Blogger Brett Owens said...

19% range! Insane!

So you see 8500 as a short term resistance on the downside for the Dow?

Looking at the 10-year chart, looks like some resistance around 7600 from back in the 2002 bear drop - but is that still relevant with the reshuffling in the Dow index that has taken place since?

6:09 PM  
Blogger Jason Ng said...

I explained that in my post that 8500 may be a short term support level but it is definitely not yet the bottom.

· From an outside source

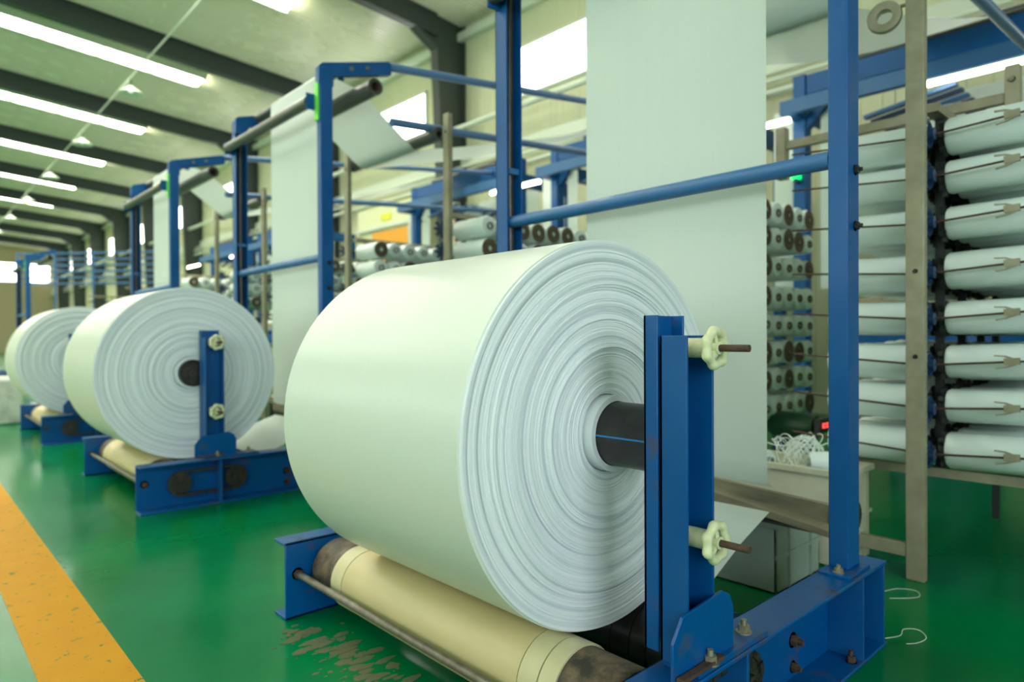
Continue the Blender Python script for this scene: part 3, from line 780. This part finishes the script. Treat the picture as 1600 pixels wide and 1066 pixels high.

As for the relevance of past data, nobody, including seasoned technicians who have been through formal finance education, can say for sure, especially with so much changes in the composite these couple of years. Weak form efficency has found more and more emphirical evidence of existence and that really does put a question mark on historical data analysis. So far, we have seen that support levels, long and short term, gets broken as easily as it is recognizable while technicians continue to data mine different time frames for another level to fall back onto.

Personally, I rely on technical analysis for very short term analysis of investor sentiments and not really to spot long term supports with data from decades ago. I would look closely at each support and resistance and then determine if they are relevant with the day to day action.

6:31 PM  
Anonymous Anonymous said...

Predicting a bottom using the DOW is complicated. The method used to compute the DJIA is so conveluded, and everytime a stock in the 30 underperforms, it gets replaced by the latest up and comer.

I do agree with you though Jason; we will see the market capitulate as you said, with the S&P testing the 800 level before finding a bottom.

The one thing that my blog readers keep forgetting is that a market bottom does not conicide with an "economic bottom." The countries economy will continue to struggle for at lest several months after the stock market hits the floor.

12:56 AM  
Blogger Jason Ng said...

Indeed, there have been emphirical evidence that the stock market moves about 6 months ahead of the real economy. Why is that so? Because the stock market is a discounting mechanism, not a reporting mechanism and a lot of amateurs seem to be ignorant about that fact.

The US economy is going to take years to get out of this one but the stock market is definitely going to bottom way before that.